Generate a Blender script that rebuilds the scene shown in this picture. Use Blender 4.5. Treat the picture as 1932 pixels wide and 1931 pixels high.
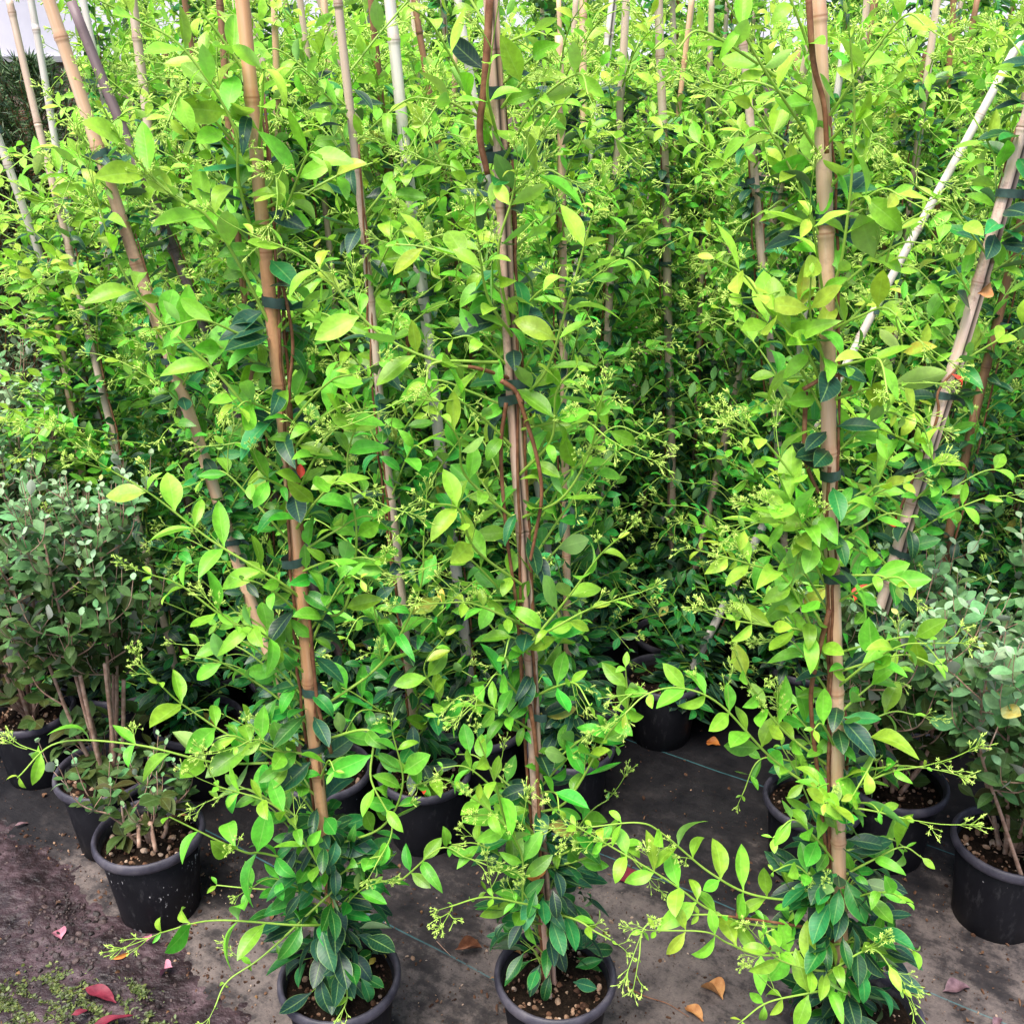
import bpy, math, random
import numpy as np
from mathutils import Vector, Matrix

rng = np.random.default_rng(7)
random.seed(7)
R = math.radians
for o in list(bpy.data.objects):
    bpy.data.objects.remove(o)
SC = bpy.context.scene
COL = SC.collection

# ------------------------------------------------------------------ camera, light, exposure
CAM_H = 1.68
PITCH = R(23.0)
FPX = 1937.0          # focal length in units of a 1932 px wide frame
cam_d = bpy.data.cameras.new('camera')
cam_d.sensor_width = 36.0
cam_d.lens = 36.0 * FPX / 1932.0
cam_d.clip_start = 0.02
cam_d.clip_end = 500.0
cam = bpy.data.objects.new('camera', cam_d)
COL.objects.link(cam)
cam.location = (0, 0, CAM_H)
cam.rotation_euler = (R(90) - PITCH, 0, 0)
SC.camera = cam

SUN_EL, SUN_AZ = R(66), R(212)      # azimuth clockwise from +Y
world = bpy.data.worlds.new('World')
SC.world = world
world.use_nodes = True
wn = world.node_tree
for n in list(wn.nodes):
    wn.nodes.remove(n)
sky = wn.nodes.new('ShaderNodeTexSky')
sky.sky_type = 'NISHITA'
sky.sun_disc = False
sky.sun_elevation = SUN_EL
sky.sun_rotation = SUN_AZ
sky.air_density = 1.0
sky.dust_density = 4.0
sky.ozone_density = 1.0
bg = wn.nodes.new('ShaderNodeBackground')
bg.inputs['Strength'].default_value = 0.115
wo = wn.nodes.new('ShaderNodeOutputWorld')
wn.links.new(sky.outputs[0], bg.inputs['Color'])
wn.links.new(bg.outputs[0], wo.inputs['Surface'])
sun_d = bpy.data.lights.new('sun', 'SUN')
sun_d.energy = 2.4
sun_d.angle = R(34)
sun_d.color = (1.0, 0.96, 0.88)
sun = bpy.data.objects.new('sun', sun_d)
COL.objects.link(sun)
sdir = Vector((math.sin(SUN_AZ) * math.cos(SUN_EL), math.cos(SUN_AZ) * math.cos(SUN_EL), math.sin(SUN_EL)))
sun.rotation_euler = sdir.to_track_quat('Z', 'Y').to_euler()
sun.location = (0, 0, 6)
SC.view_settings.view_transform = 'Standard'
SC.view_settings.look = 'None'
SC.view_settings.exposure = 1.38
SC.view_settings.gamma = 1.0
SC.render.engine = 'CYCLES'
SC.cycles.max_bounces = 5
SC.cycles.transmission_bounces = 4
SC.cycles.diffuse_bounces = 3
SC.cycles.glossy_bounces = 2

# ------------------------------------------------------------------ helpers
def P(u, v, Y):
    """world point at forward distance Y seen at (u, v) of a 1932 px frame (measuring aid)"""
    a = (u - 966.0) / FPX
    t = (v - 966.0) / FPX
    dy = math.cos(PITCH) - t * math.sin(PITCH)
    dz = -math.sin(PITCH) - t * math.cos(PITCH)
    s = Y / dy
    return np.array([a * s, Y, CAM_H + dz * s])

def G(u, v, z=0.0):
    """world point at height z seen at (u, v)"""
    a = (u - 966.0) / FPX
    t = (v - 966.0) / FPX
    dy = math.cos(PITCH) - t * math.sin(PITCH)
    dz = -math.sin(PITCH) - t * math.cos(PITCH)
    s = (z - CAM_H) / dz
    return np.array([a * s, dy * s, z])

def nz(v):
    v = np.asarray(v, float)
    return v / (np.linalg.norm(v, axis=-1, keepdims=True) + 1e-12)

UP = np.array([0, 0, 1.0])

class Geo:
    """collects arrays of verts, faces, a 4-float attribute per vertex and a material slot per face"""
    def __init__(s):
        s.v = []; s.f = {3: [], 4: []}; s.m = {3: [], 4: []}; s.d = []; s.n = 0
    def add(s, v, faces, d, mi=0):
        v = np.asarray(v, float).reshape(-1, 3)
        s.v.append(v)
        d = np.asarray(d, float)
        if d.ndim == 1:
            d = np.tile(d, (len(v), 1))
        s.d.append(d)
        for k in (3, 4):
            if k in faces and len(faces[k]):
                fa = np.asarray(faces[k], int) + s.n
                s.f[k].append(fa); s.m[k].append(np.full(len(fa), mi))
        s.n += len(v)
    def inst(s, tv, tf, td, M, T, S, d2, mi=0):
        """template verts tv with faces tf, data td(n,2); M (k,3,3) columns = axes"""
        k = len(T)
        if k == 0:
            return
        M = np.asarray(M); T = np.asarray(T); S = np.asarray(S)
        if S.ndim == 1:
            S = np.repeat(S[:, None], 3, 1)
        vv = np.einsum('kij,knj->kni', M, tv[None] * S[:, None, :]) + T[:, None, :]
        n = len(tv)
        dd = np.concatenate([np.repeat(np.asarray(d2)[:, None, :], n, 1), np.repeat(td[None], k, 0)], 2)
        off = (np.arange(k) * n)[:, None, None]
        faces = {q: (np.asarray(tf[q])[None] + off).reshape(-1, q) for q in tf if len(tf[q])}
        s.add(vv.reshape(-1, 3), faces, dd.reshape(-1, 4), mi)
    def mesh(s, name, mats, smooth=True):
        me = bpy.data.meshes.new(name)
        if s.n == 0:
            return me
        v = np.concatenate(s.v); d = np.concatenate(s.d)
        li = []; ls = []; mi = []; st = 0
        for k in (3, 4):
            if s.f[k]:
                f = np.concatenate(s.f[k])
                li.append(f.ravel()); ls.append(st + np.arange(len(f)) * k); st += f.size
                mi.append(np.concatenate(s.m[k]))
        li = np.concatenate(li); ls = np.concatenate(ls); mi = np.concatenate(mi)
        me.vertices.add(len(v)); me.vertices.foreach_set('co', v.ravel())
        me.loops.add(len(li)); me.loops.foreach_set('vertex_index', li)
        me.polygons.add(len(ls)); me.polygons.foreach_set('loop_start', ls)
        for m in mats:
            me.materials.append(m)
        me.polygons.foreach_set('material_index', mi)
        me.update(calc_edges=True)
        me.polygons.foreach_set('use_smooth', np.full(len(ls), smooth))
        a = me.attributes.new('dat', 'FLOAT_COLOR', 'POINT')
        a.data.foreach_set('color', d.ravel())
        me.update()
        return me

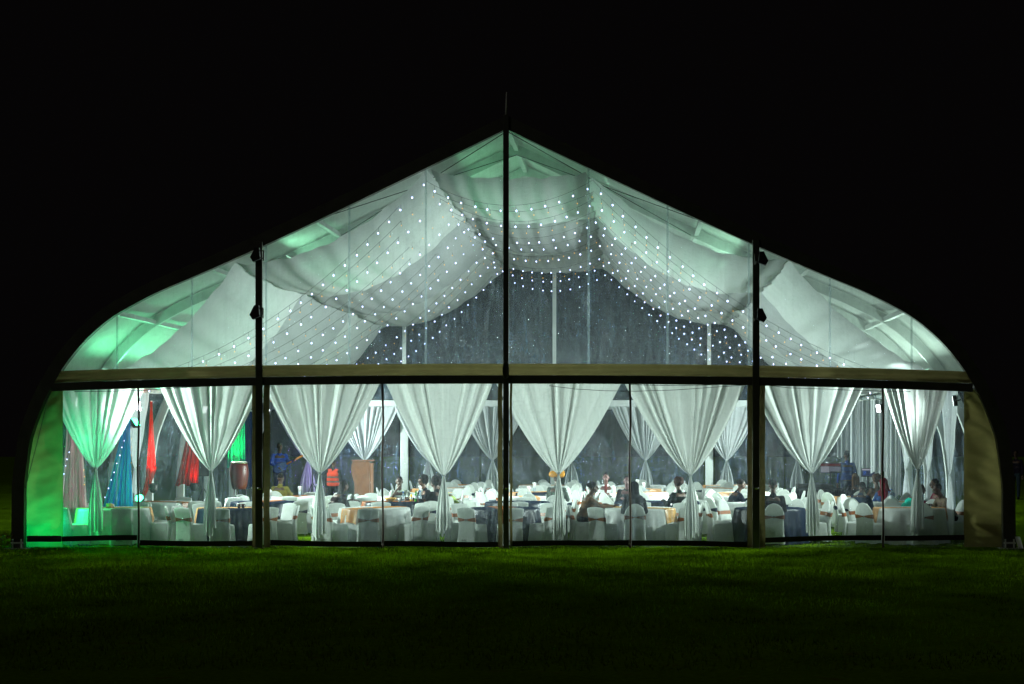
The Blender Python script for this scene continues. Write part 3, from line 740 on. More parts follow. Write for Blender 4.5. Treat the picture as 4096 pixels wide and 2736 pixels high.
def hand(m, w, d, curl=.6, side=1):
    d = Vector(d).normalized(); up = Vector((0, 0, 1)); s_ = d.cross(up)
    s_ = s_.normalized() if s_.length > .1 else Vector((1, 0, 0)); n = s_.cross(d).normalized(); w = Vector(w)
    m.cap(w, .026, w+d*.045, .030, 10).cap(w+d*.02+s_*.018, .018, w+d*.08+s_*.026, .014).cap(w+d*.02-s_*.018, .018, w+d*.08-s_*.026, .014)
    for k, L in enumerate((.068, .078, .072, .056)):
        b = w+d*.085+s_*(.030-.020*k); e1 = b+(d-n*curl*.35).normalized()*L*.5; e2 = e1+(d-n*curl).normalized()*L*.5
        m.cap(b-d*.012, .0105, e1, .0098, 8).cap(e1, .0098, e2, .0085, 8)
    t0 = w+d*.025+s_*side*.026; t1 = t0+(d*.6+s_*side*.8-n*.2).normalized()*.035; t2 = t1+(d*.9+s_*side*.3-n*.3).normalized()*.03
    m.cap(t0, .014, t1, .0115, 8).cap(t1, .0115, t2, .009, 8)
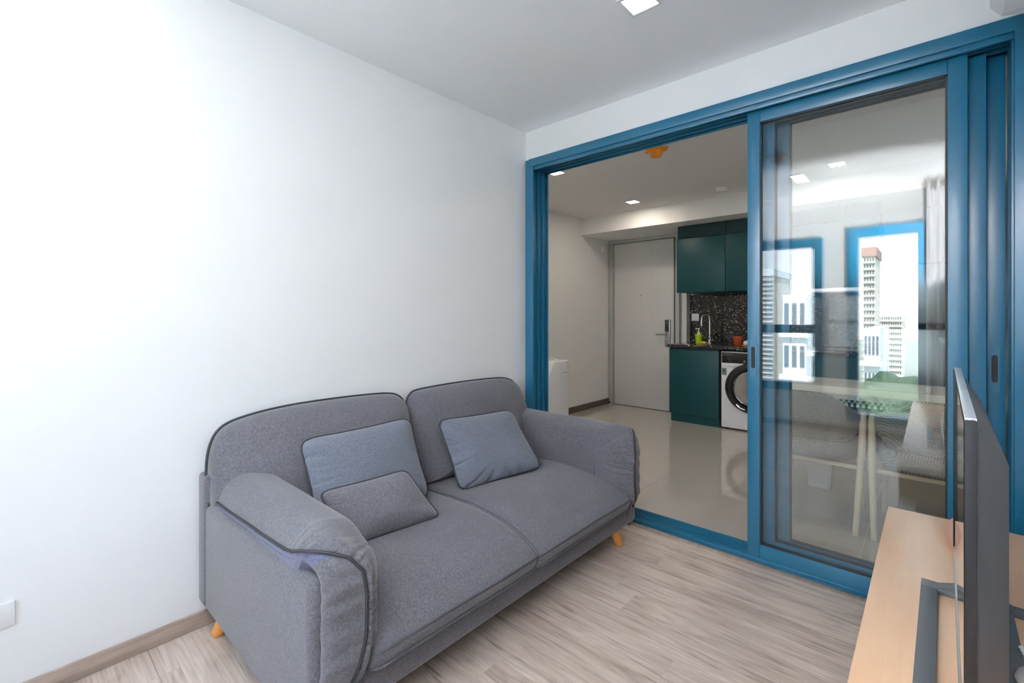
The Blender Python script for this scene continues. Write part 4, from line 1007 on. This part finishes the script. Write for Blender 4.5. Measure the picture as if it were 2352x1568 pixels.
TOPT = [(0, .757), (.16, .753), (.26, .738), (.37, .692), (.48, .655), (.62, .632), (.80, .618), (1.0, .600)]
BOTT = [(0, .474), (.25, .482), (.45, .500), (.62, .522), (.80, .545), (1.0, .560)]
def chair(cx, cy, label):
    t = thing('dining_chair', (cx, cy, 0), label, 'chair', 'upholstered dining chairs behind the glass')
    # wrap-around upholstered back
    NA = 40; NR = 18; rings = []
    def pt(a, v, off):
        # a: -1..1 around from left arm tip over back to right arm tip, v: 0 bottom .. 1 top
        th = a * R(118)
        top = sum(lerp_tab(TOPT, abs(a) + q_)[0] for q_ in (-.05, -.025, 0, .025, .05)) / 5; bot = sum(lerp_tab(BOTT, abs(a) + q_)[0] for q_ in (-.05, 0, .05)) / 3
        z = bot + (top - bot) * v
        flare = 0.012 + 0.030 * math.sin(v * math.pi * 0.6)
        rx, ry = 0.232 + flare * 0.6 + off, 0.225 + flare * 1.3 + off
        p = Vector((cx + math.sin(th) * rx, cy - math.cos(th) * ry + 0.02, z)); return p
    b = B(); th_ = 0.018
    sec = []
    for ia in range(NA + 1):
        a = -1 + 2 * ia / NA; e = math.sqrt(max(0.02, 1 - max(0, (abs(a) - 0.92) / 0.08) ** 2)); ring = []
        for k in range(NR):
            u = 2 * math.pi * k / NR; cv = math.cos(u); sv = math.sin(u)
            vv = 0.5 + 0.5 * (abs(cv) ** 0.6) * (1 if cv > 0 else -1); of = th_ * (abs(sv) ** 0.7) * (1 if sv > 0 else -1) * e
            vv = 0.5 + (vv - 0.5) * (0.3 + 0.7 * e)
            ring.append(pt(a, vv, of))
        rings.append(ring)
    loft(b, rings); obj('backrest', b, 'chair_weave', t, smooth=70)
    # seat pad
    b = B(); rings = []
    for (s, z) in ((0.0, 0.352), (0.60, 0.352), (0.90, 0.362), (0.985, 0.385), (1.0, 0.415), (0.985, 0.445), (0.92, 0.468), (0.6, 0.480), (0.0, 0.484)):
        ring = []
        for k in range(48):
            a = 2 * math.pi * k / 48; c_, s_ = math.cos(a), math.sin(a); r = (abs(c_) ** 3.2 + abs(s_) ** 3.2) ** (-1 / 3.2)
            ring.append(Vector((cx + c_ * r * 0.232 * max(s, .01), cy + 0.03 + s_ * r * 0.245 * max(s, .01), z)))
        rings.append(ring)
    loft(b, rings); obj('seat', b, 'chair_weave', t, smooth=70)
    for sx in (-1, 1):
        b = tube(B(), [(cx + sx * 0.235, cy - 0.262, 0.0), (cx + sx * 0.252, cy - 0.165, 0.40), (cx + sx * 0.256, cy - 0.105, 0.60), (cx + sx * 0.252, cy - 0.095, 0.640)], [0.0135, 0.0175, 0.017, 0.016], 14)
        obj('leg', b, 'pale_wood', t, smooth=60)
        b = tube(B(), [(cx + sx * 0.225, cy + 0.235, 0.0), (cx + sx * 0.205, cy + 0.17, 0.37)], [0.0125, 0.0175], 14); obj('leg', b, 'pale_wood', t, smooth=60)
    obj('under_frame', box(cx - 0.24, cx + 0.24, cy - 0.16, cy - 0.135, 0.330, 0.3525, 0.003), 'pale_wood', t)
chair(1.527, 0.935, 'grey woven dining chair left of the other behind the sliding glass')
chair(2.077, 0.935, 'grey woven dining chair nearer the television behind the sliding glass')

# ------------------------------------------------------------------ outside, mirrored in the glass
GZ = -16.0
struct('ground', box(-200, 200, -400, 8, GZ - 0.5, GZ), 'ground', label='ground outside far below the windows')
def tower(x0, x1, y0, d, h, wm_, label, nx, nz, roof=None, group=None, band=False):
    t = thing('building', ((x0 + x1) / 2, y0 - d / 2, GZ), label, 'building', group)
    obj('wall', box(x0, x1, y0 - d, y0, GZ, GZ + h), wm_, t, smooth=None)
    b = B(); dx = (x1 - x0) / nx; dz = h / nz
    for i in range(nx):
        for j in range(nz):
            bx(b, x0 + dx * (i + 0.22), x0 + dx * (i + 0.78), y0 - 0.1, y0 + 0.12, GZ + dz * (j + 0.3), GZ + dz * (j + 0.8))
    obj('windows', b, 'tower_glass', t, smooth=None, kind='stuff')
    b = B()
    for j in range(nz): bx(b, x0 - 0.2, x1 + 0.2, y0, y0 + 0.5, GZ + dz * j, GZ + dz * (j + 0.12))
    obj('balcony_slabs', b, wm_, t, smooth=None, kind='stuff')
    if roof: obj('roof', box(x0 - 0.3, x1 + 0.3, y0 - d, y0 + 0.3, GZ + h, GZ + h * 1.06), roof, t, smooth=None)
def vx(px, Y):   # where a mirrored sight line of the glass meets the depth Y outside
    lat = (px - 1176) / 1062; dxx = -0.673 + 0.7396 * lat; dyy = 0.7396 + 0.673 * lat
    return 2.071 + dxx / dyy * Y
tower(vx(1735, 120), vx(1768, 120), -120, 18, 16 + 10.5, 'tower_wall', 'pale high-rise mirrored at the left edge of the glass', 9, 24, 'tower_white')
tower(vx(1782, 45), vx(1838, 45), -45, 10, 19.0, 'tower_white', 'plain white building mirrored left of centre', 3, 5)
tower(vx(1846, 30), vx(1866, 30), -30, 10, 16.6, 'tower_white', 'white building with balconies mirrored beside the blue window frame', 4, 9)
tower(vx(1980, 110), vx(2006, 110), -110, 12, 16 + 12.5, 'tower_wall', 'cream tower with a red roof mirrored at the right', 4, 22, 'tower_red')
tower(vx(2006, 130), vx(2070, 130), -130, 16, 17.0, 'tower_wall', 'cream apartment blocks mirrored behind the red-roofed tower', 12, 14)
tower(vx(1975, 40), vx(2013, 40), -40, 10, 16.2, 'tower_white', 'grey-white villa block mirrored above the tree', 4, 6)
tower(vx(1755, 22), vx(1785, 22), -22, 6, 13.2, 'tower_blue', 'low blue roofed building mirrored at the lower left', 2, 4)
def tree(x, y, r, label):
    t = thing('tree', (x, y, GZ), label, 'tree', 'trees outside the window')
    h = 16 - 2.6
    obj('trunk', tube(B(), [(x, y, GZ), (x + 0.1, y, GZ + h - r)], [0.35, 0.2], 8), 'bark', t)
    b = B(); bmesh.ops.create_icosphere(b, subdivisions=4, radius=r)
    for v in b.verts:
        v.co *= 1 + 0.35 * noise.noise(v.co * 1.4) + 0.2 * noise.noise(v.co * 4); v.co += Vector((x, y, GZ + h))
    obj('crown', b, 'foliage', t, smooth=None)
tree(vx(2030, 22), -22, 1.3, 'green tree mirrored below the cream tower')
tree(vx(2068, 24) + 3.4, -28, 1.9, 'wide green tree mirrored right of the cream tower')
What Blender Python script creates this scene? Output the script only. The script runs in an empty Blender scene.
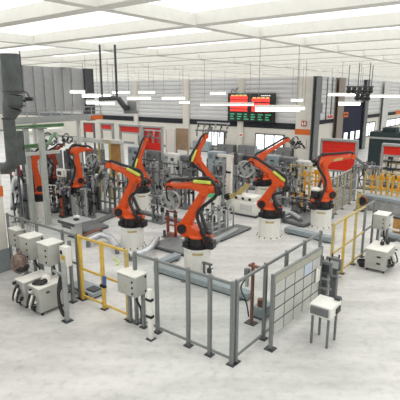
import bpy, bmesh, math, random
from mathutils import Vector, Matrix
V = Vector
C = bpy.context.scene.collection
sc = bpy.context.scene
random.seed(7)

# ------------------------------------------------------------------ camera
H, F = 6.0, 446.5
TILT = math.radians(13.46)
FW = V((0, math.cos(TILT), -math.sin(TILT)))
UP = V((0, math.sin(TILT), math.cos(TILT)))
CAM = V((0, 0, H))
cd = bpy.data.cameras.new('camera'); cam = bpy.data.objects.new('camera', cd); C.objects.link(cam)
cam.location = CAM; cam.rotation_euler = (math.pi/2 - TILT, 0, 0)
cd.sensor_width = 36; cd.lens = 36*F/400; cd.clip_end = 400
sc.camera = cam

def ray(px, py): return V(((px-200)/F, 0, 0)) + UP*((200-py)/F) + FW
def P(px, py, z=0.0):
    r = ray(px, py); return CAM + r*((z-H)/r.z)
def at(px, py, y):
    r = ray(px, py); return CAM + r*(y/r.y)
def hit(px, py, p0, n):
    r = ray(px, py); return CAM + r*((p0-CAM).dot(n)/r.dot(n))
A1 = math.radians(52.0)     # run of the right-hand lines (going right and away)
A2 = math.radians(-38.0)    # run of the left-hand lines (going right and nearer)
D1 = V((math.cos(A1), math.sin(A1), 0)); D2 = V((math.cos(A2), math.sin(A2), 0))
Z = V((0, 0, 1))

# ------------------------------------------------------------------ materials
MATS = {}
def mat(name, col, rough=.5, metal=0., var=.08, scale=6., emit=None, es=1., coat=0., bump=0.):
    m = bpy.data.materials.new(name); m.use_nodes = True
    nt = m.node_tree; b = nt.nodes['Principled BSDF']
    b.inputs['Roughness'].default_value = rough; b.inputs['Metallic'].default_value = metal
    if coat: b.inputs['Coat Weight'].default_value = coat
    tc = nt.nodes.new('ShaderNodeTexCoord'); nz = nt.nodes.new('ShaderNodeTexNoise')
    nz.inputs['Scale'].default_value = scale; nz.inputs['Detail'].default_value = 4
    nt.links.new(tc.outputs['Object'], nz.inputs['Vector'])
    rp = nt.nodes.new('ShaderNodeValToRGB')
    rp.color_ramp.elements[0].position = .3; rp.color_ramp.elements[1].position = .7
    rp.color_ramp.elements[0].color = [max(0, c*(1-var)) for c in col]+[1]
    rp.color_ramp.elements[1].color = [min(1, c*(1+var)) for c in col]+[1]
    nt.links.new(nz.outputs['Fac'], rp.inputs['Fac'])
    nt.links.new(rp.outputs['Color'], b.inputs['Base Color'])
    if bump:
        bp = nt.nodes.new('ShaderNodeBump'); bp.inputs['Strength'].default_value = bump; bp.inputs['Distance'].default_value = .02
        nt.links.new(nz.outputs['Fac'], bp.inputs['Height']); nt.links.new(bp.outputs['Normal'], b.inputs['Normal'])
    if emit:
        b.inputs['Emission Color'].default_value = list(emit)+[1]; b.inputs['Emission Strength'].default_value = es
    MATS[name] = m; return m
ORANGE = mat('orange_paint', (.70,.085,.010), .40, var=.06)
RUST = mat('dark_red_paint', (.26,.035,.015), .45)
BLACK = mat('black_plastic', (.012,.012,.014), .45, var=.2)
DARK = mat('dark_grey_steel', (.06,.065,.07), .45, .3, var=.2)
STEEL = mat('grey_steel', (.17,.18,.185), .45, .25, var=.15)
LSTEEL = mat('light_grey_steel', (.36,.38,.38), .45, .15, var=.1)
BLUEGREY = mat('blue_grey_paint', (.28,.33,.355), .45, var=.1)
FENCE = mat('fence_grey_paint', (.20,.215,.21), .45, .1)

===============

**WRITTEN REQUEST**
Your task is to quote, unchanged, only the lines from the line bearing "What Blender Python" through the line bearing "Z = V((0, 0, 1))"; the pictures are not part of the copy.

**COMPLETE OUTPUT**
What Blender Python script creates this scene? Output the script only. The script runs in an empty Blender scene.
import bpy, bmesh, math, random
from mathutils import Vector, Matrix
V = Vector
C = bpy.context.scene.collection
sc = bpy.context.scene
random.seed(7)

# ------------------------------------------------------------------ camera
H, F = 6.0, 446.5
TILT = math.radians(13.46)
FW = V((0, math.cos(TILT), -math.sin(TILT)))
UP = V((0, math.sin(TILT), math.cos(TILT)))
CAM = V((0, 0, H))
cd = bpy.data.cameras.new('camera'); cam = bpy.data.objects.new('camera', cd); C.objects.link(cam)
cam.location = CAM; cam.rotation_euler = (math.pi/2 - TILT, 0, 0)
cd.sensor_width = 36; cd.lens = 36*F/400; cd.clip_end = 400
sc.camera = cam

def ray(px, py): return V(((px-200)/F, 0, 0)) + UP*((200-py)/F) + FW
def P(px, py, z=0.0):
    r = ray(px, py); return CAM + r*((z-H)/r.z)
def at(px, py, y):
    r = ray(px, py); return CAM + r*(y/r.y)
def hit(px, py, p0, n):
    r = ray(px, py); return CAM + r*((p0-CAM).dot(n)/r.dot(n))
A1 = math.radians(52.0)     # run of the right-hand lines (going right and away)
A2 = math.radians(-38.0)    # run of the left-hand lines (going right and nearer)
D1 = V((math.cos(A1), math.sin(A1), 0)); D2 = V((math.cos(A2), math.sin(A2), 0))
Z = V((0, 0, 1))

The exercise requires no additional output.